### DATASET EXTRACT
start
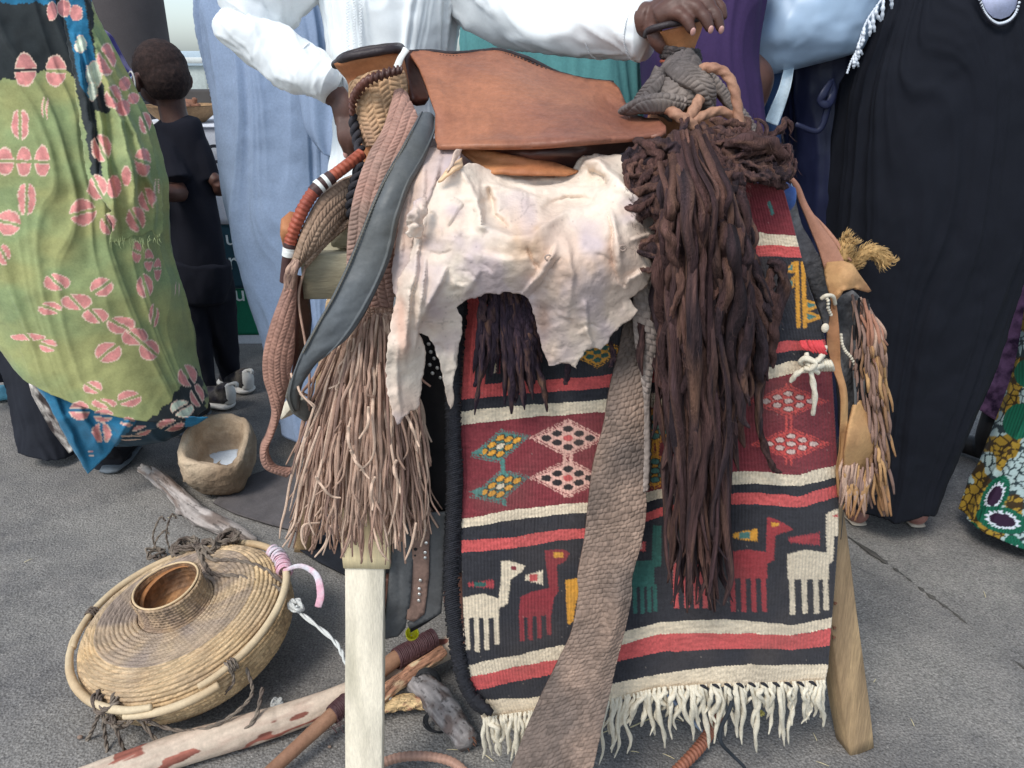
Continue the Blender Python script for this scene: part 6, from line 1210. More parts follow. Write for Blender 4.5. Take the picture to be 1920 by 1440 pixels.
sheet('toe_strip', [(738, 980), (770, 980), (775, 1030), (772, 1080), (768, 1130), (760, 1175), (745, 1192), (722, 1197), (708, 1186), (701, 1172), (703, 1168), (712, 1172), (722, 1160), (726, 1120), (731, 1060)], [(738, 980, 1.13), (775, 1030, 1.13), (768, 1130, 1.12), (745, 1192, 1.12), (701, 1172, 1.09), (722, 1160, 1.11), (728, 1090, 1.11)], MPn, hp_, step=6, th=.006, folds=[([(745, 1000), (750, 1080), (746, 1150), (738, 1190)], -.004, 3)], noise=.003)
sheet('stud_strip', [(770, 970), (806, 970), (804, 1080), (796, 1150), (775, 1165), (762, 1160), (768, 1100), (773, 1040)], [(770, 970, 1.13), (806, 970, 1.13), (796, 1150, 1.125), (768, 1150, 1.12)], MPb, hp_, step=6, th=.004, rag=.6, noise=.003)
sheet('side_panel', [(804, 960), (836, 960), (834, 1060), (828, 1148), (806, 1160), (768, 1178), (764, 1168), (796, 1150), (803, 1080)], [(804, 960, 1.135), (836, 960, 1.14), (828, 1148, 1.13), (768, 1175, 1.125), (800, 1100, 1.13)], MPn, hp_, step=6, th=.005, noise=.003)
MSt = M('metal_stud', (.7, .68, .64), .3, metal=.8, bump=0)
for x, y in ((797, 994), (799, 1018), (797, 1036), (797, 1046), (788, 1088), (786, 1104), (786, 1114), (785, 1126), (808, 660), (814, 672), (806, 684), (820, 690), (811, 700), (826, 708), (804, 645), (818, 655)):
    V, Q, T = ell(at(x, y, 1.122 if y > 900 else 1.168), .0032, .0016, .0032, 10, 7); mesh_ob('stud', V, Q, MSt, hp_, T=T)
for x, y in ((779, 1030), (778, 1042)): V, Q, T = ell(at(x, y, 1.124), .003, .001, .003, 8, 6); mesh_ob('rivet_hole', V, Q, MPk, hp_, T=T)
# ---- fringed bag on the right
bag = thing('fringed_bag', 'tan goat-leather bag with long fringes and a brown shoulder strap, right of the rug', 'bag', at(1610, 950, 1.2))
MTn = M('tan_hide', lin(180, 140, 96), .7, var=.2, vs=14, bump=.35, bs=160, tint=lin(160, 112, 78)); MFrB = M('fringe_brown', lin(138, 104, 76), .75, var=.3, vs=22, bump=.35, bs=260); MTn2 = M('pink_tan', lin(170, 122, 100), .6, var=.16, vs=14, bump=.3, bs=160, tint=lin(150, 104, 84)); MGh = M('grey_hide', lin(112, 110, 110), .75, var=.4, vs=22, bump=.9, bs=70, bd=.006, tint=lin(70, 68, 70), grain=.25)
band('shoulder_strap', [(1462, 318, 1.2), (1486, 345, 1.19), (1502, 385, 1.185), (1518, 425, 1.18), (1536, 470, 1.175), (1547, 505, 1.17)], [(1476, 322, 1.2), (1498, 345, 1.19), (1516, 385, 1.185), (1538, 420, 1.18), (1568, 460, 1.175), (1588, 500, 1.17)], MTn2, bag, nu=16, nv=70, th=.004, bulge=.003, disp=lambda x, y, W_, u: .003*n2(x, y, 50, 20, 3, 2))
band('second_thong', [(1515, 400, 1.2), (1535, 420, 1.2), (1560, 450, 1.19), (1585, 485, 1.18)], [(1522, 398, 1.2), (1545, 420, 1.2), (1572, 452, 1.19), (1598, 490, 1.18)], MTn2, bag, nu=10, nv=40, th=.004, bulge=.002)
sheet('hide_body', [(1468, 335), (1490, 370), (1500, 420), (1540, 490), (1552, 560), (1565, 560), (1600, 545), (1622, 570), (1628, 640), (1620, 740), (1602, 760), (1590, 800), (1575, 800), (1568, 700), (1550, 620), (1520, 540), (1490, 460), (1468, 380)],
      [(1468, 335, 1.2), (1500, 420, 1.19), (1540, 490, 1.18), (1552, 600, 1.2), (1600, 545, 1.21), (1628, 640, 1.23), (1600, 760, 1.2), (1585, 650, 1.185), (1575, 800, 1.2)], MGh, bag, step=7, th=.006, noise=.006, ns=.03)
sheet('bag_flap', [(1546, 506), (1552, 492), (1580, 490), (1598, 496), (1608, 512), (1622, 530), (1632, 545), (1626, 548), (1600, 540), (1582, 545), (1570, 560), (1564, 585), (1558, 560), (1550, 530)], [(1546, 506, 1.17), (1580, 490, 1.155), (1632, 545, 1.17), (1582, 545, 1.135), (1564, 585, 1.15), (1585, 515, 1.135)], MTn, bag, step=5, th=.004, noise=.003, folds=[([(1560, 560), (1580, 540), (1625, 542)], .006, 4)])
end
### SET EXERCISE
Quote all the lines above exactly as given. Do not include the pictures.

### SOLVED EXERCISE
Continue the Blender Python script for this scene: part 6, from line 1210. More parts follow. Write for Blender 4.5. Take the picture to be 1920 by 1440 pixels.
sheet('toe_strip', [(738, 980), (770, 980), (775, 1030), (772, 1080), (768, 1130), (760, 1175), (745, 1192), (722, 1197), (708, 1186), (701, 1172), (703, 1168), (712, 1172), (722, 1160), (726, 1120), (731, 1060)], [(738, 980, 1.13), (775, 1030, 1.13), (768, 1130, 1.12), (745, 1192, 1.12), (701, 1172, 1.09), (722, 1160, 1.11), (728, 1090, 1.11)], MPn, hp_, step=6, th=.006, folds=[([(745, 1000), (750, 1080), (746, 1150), (738, 1190)], -.004, 3)], noise=.003)
sheet('stud_strip', [(770, 970), (806, 970), (804, 1080), (796, 1150), (775, 1165), (762, 1160), (768, 1100), (773, 1040)], [(770, 970, 1.13), (806, 970, 1.13), (796, 1150, 1.125), (768, 1150, 1.12)], MPb, hp_, step=6, th=.004, rag=.6, noise=.003)
sheet('side_panel', [(804, 960), (836, 960), (834, 1060), (828, 1148), (806, 1160), (768, 1178), (764, 1168), (796, 1150), (803, 1080)], [(804, 960, 1.135), (836, 960, 1.14), (828, 1148, 1.13), (768, 1175, 1.125), (800, 1100, 1.13)], MPn, hp_, step=6, th=.005, noise=.003)
MSt = M('metal_stud', (.7, .68, .64), .3, metal=.8, bump=0)
for x, y in ((797, 994), (799, 1018), (797, 1036), (797, 1046), (788, 1088), (786, 1104), (786, 1114), (785, 1126), (808, 660), (814, 672), (806, 684), (820, 690), (811, 700), (826, 708), (804, 645), (818, 655)):
    V, Q, T = ell(at(x, y, 1.122 if y > 900 else 1.168), .0032, .0016, .0032, 10, 7); mesh_ob('stud', V, Q, MSt, hp_, T=T)
for x, y in ((779, 1030), (778, 1042)): V, Q, T = ell(at(x, y, 1.124), .003, .001, .003, 8, 6); mesh_ob('rivet_hole', V, Q, MPk, hp_, T=T)
# ---- fringed bag on the right
bag = thing('fringed_bag', 'tan goat-leather bag with long fringes and a brown shoulder strap, right of the rug', 'bag', at(1610, 950, 1.2))
MTn = M('tan_hide', lin(180, 140, 96), .7, var=.2, vs=14, bump=.35, bs=160, tint=lin(160, 112, 78)); MFrB = M('fringe_brown', lin(138, 104, 76), .75, var=.3, vs=22, bump=.35, bs=260); MTn2 = M('pink_tan', lin(170, 122, 100), .6, var=.16, vs=14, bump=.3, bs=160, tint=lin(150, 104, 84)); MGh = M('grey_hide', lin(112, 110, 110), .75, var=.4, vs=22, bump=.9, bs=70, bd=.006, tint=lin(70, 68, 70), grain=.25)
band('shoulder_strap', [(1462, 318, 1.2), (1486, 345, 1.19), (1502, 385, 1.185), (1518, 425, 1.18), (1536, 470, 1.175), (1547, 505, 1.17)], [(1476, 322, 1.2), (1498, 345, 1.19), (1516, 385, 1.185), (1538, 420, 1.18), (1568, 460, 1.175), (1588, 500, 1.17)], MTn2, bag, nu=16, nv=70, th=.004, bulge=.003, disp=lambda x, y, W_, u: .003*n2(x, y, 50, 20, 3, 2))
band('second_thong', [(1515, 400, 1.2), (1535, 420, 1.2), (1560, 450, 1.19), (1585, 485, 1.18)], [(1522, 398, 1.2), (1545, 420, 1.2), (1572, 452, 1.19), (1598, 490, 1.18)], MTn2, bag, nu=10, nv=40, th=.004, bulge=.002)
sheet('hide_body', [(1468, 335), (1490, 370), (1500, 420), (1540, 490), (1552, 560), (1565, 560), (1600, 545), (1622, 570), (1628, 640), (1620, 740), (1602, 760), (1590, 800), (1575, 800), (1568, 700), (1550, 620), (1520, 540), (1490, 460), (1468, 380)],
      [(1468, 335, 1.2), (1500, 420, 1.19), (1540, 490, 1.18), (1552, 600, 1.2), (1600, 545, 1.21), (1628, 640, 1.23), (1600, 760, 1.2), (1585, 650, 1.185), (1575, 800, 1.2)], MGh, bag, step=7, th=.006, noise=.006, ns=.03)
sheet('bag_flap', [(1546, 506), (1552, 492), (1580, 490), (1598, 496), (1608, 512), (1622, 530), (1632, 545), (1626, 548), (1600, 540), (1582, 545), (1570, 560), (1564, 585), (1558, 560), (1550, 530)], [(1546, 506, 1.17), (1580, 490, 1.155), (1632, 545, 1.17), (1582, 545, 1.135), (1564, 585, 1.15), (1585, 515, 1.135)], MTn, bag, step=5, th=.004, noise=.003, folds=[([(1560, 560), (1580, 540), (1625, 542)], .006, 4)])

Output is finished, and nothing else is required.